Friday, June 6, 2014

pop this one into your beach bag this summer: Mr. Mercedes, by Stephen King




9781476754451
Scribner, 2014
437 pp

hardcover


Let me just say this and get it out of the way: there is nothing in the supernatural realm occurring in this story,  but there is a monster here. He is neither a vampire, nor a ghost;  he is not the dark forces of evil dressed up in a clown costume. He's just a person. And he got away with a horrendous crime.

Detective William (Bill) Hodges has recently retired, and sits watching mindless television day after day, often with a gun in his lap and thoughts of suicide not too far off.   When he left the force, he left behind a few unsolved cases he'd been working on, but the one that haunts him most is that of the Mercedes Killer, so named because he drove a big Mercedes into a gigantic crowd of people waiting in line behind ropes for the opening of a job fair (promising 1,000 jobs)  on a foggy morning, killing several including a baby.   But Bill's ennui is about to be lifted -- he receives a letter from someone who says he's responsible, telling Bill that since he is such a big failure, he should just kill himself.  The letter writer, who just  a few pages later we're told is Brady Hartsfield (aka the "Mr. Mercedes" of the title),  tells Bill that he can communicate with him via a very private chat/social site called Under Debbie's Blue Umbrella, where the "perk," as he calls himself, has already set up Hodges with a user name.  Bill knows that he should probably turn the letter in to his old partner Pete, but he's intrigued -- and he wants to nail this guy.  Rather than inspiring Bill to eat his gun, the letter gets his blood flowing again, and he decides to take this bad guy on -- but on Bill's  terms.

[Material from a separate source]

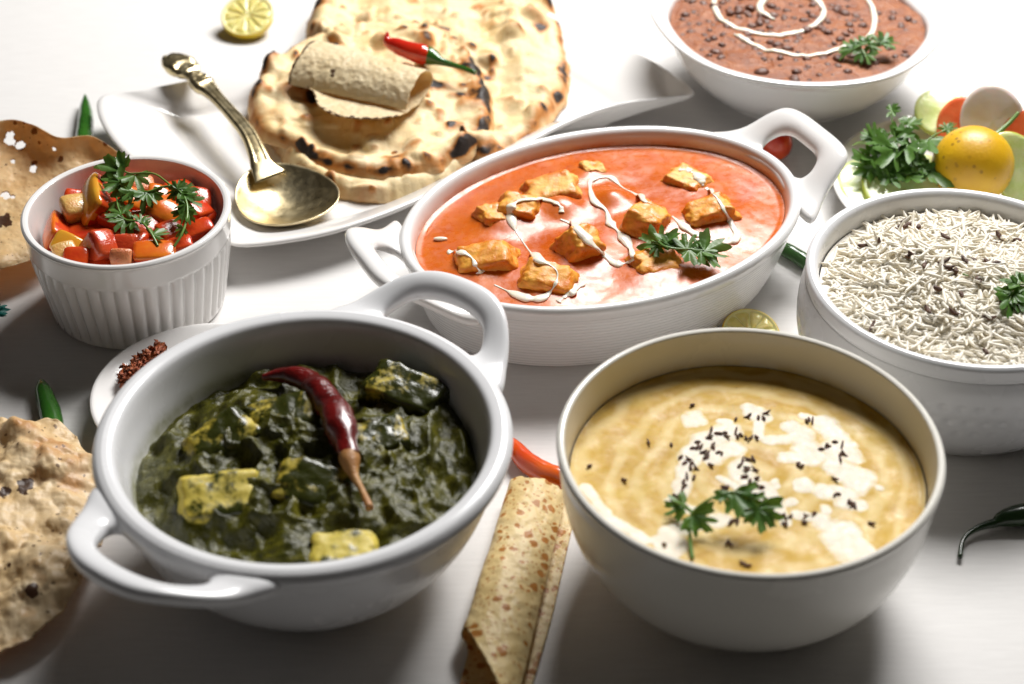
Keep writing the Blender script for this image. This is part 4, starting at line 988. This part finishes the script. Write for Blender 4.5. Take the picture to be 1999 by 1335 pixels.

The usual King touches that are the hallmark of his books are here as well. King's forte is evil people who blend in to the community, and he does this very well.  On the outside, Hartsfield seems pretty average, working two jobs, well liked by his customers at both. On the inside, though, he's a really sick guy, with a bizarre relationship with his mom, recurring killer headaches, and lives in his own little basement world where he is into books, movies, and games that glorify violence. When things don't go his way, watch out. King writes him so well that I was happy to get out of the Hartsfield scenes, especially at his home, but he just gets worse the farther along the story goes. Also, while in pretty  much every Stephen King novel you can expect  the ultimate showdown between good and evil, as he's taking you to that moment,  he doesn't lead the story down paths one might expect.  Under Debbie's Blue Umbrella, for example, doesn't turn out to be the typical device for offering clues via chats between the killer and the cop, and two deaths move things in very different ways than originally planned.   The way the author throws in a few game changers along the way keeps things just a little bit off balance, so that you have to sort of re-evaluate what you think is going to happen next.  

But aside from those Stephen King touches (and many others)  throughout the book, Mr. Mercedes has been done before. Here the reader finds very familiar territory:  there's the retired cop frustrated by the big case in his career that remains unsolved, the damaged bad guy working two menial jobs and  in a sick sort of love/hate relationship with his alcoholic  mother,  the Harvard-bound brainy and tech-savvy young sidekick helping the computer-ignorant cop, and of course, a romantic love interest.   There's no mystery here, really, since the "who" is given away very early on -- it's much more of a thriller where the race is on to stop the bad guy  before he can implement his next terrible plan, one that will make the Mercedes massacre look tame. 

 Mr. Mercedes is a good enough read for a lazy couple of  days in that  laying-on-the-beach kind of book-that-you-can-read quickly sort of way.  It's definitely a crime thriller with no supernatural elements involved, the perfect escape novel when you want something sort of mindless to read while you're relaxing in the summer sun. I'm afraid I didn't enjoy it as much as others seem to have, but  that's okay. I'm sure that even without my vote it will become a huge bestseller.